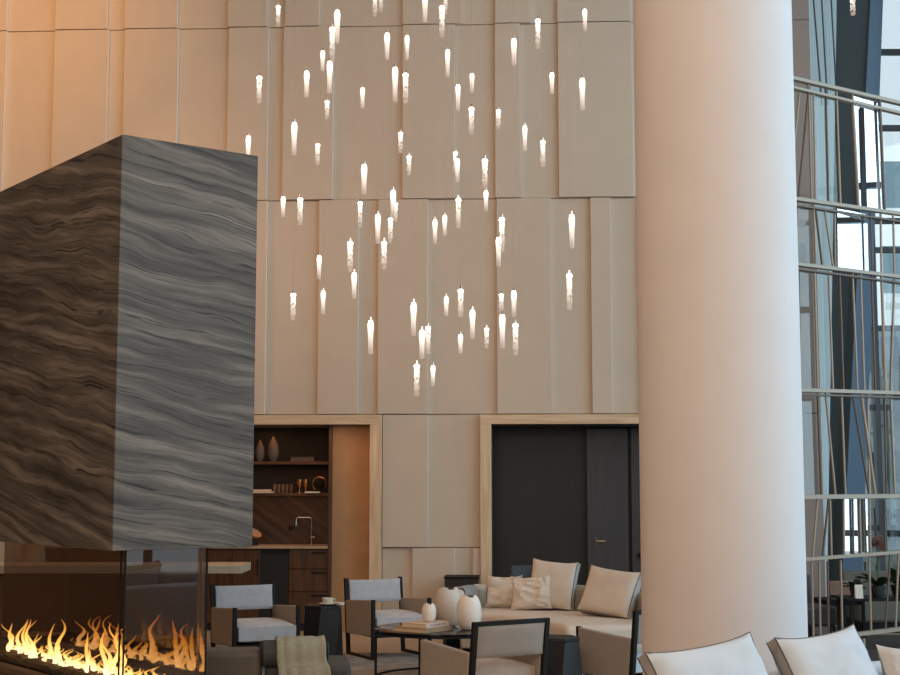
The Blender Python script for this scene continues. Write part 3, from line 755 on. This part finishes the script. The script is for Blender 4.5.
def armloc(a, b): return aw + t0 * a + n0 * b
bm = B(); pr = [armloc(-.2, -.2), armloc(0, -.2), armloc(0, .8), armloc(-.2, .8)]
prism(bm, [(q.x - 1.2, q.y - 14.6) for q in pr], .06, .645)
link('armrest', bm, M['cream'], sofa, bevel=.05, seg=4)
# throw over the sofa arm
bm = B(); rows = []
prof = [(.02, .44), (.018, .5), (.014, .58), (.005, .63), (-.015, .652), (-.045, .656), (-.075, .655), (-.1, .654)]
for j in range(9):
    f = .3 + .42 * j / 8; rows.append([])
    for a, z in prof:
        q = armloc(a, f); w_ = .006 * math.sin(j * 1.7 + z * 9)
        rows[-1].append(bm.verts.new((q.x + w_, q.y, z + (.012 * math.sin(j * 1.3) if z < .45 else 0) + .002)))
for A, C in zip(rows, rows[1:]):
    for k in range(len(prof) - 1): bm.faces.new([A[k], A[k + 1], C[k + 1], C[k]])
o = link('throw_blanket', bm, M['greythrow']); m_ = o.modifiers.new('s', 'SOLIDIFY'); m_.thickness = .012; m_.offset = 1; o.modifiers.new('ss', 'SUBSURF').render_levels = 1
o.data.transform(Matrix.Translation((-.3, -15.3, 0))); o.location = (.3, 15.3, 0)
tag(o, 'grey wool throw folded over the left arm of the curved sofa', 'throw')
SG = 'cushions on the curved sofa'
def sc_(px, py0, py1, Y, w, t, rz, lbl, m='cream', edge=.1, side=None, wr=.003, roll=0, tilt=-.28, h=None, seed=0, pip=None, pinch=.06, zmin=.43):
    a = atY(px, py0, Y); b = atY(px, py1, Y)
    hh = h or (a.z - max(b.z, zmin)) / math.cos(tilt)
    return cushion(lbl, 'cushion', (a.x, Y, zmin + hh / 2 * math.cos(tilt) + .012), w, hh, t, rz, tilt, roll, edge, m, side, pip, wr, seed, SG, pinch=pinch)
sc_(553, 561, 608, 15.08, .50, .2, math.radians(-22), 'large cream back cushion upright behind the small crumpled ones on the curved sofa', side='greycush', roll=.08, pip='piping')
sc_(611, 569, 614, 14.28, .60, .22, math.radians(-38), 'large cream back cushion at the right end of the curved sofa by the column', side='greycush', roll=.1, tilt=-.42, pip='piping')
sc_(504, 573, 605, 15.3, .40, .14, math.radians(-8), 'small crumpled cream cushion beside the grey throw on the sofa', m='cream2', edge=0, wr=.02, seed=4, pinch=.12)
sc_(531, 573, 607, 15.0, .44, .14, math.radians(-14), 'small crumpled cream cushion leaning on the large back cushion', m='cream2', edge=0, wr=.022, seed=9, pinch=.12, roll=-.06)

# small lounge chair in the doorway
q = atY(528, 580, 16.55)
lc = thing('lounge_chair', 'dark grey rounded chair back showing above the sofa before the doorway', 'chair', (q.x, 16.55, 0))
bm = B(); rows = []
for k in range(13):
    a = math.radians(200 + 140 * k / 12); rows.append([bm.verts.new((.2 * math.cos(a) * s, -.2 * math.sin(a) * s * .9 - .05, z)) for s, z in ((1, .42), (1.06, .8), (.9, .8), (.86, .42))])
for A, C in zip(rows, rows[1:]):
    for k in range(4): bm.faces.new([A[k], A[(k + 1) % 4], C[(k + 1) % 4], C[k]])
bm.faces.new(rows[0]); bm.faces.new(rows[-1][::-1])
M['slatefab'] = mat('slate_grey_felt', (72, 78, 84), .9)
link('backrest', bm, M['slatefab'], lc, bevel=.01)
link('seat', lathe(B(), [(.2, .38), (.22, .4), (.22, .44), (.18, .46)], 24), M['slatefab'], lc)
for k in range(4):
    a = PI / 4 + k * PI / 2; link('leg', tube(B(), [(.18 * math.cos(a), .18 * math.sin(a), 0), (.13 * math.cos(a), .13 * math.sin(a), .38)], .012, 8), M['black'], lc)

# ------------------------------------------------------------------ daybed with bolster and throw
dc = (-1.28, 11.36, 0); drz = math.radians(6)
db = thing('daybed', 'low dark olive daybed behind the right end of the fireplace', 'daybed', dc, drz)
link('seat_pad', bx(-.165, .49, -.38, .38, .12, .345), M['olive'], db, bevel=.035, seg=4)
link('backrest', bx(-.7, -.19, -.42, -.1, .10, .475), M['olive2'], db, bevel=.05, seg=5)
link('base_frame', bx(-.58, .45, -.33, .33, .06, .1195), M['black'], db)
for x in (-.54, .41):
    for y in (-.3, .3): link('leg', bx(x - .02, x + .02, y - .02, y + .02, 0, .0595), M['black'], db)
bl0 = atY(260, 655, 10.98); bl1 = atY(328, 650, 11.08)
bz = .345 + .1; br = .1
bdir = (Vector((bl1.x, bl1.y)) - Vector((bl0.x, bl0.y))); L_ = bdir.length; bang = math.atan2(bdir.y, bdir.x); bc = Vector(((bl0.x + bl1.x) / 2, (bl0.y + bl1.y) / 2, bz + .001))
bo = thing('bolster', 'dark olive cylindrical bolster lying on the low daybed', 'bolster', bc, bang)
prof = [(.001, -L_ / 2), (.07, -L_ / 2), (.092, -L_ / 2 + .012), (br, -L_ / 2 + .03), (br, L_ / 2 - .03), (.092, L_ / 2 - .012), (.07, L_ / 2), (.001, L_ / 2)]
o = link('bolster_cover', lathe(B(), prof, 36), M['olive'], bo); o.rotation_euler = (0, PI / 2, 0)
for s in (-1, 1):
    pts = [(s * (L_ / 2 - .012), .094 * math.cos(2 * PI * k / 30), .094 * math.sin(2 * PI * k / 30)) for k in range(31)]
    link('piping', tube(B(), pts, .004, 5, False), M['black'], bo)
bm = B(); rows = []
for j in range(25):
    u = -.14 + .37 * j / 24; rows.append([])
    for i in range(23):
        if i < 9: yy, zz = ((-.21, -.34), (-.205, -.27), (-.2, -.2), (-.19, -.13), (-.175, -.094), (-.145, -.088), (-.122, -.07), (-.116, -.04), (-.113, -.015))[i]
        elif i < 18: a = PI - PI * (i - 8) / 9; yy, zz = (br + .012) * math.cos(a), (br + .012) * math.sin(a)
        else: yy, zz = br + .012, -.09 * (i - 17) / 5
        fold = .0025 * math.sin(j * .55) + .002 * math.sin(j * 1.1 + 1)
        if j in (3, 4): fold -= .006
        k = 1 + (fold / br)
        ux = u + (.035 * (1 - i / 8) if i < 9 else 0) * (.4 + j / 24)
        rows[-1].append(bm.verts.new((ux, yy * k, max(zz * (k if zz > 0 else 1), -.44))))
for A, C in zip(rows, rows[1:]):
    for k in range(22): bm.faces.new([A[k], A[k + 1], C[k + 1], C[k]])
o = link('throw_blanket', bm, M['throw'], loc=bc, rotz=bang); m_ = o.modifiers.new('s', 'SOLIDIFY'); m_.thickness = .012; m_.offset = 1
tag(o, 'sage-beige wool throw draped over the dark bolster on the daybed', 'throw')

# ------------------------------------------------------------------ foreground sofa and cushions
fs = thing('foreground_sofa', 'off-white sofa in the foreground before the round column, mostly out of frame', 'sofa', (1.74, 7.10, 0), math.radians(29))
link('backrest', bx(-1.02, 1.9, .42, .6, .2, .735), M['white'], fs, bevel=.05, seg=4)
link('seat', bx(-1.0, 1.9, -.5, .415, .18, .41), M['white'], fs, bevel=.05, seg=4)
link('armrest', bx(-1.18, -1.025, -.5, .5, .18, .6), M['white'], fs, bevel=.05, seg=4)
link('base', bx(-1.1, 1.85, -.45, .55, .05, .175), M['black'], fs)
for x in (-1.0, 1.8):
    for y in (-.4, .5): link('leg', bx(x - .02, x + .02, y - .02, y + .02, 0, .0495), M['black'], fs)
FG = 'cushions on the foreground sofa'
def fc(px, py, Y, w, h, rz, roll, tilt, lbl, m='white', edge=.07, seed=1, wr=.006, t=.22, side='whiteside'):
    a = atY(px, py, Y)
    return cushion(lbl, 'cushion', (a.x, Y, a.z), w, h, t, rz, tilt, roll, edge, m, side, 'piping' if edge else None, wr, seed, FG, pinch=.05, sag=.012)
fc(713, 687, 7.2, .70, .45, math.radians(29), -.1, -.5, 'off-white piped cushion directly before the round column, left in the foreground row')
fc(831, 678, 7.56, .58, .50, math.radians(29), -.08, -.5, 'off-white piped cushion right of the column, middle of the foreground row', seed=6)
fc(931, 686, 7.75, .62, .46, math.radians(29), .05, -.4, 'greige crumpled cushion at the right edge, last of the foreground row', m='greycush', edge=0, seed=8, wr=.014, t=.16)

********

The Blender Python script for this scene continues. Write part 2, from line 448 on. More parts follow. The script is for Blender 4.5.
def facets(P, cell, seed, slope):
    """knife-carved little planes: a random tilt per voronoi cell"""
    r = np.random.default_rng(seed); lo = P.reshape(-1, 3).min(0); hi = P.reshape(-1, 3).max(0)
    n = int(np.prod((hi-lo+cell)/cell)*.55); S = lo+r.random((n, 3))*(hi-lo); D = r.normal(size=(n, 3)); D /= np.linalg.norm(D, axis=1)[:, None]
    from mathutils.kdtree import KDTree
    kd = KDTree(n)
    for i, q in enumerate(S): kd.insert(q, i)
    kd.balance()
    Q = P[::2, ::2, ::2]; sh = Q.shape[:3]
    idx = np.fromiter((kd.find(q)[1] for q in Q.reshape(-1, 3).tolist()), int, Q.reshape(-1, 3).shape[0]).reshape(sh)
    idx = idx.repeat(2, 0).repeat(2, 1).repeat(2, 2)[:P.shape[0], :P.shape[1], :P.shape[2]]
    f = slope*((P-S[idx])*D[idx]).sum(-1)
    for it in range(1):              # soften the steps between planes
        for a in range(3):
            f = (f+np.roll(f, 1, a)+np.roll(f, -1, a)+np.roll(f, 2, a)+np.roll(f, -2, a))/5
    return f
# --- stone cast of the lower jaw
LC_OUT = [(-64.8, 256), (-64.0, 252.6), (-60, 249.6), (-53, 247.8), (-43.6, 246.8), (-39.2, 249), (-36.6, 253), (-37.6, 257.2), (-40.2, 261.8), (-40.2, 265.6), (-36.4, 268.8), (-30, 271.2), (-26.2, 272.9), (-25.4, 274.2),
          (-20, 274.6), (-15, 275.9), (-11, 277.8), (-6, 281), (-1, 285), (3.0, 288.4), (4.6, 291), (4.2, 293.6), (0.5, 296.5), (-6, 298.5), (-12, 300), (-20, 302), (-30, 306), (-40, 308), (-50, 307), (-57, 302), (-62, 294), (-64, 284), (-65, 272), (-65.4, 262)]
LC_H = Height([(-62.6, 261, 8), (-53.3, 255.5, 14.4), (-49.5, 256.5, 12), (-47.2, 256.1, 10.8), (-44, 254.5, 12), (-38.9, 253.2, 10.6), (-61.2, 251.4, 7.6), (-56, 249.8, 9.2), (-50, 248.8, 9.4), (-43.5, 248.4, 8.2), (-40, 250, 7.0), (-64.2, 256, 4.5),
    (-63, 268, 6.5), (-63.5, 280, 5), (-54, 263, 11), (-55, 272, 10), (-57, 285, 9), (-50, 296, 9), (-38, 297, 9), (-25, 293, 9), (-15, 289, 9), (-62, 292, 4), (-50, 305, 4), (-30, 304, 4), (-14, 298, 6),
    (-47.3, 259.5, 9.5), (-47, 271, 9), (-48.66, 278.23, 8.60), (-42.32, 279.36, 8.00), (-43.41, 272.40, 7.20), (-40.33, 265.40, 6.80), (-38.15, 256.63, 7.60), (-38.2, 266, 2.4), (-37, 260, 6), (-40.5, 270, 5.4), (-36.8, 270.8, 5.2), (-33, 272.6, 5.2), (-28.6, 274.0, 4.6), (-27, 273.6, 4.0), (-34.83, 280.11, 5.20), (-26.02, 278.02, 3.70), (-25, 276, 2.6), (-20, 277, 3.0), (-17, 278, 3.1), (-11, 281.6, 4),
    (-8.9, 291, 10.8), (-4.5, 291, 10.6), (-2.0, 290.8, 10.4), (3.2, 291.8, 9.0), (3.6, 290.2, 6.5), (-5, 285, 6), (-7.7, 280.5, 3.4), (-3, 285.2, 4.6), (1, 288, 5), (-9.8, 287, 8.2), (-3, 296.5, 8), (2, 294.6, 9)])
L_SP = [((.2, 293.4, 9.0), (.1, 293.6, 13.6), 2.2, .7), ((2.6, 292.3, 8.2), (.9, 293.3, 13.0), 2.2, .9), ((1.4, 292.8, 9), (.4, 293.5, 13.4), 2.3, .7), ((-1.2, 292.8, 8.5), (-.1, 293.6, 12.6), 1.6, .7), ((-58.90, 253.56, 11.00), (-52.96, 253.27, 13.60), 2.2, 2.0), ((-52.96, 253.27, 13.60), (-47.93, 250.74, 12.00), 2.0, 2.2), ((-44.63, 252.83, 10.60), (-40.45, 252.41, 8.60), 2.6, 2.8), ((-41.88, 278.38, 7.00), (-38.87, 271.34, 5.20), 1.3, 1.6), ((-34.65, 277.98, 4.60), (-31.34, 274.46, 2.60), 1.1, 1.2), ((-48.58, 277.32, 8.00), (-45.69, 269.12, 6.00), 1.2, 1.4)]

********

> Your instructions: From the data, pick out every line that includes "this".

> Response:
The Blender Python script for this scene continues. Write part 3, from line 755 on. This part finishes the script. The script is for Blender 4.5.
The Blender Python script for this scene continues. Write part 2, from line 448 on. More parts follow. The script is for Blender 4.5.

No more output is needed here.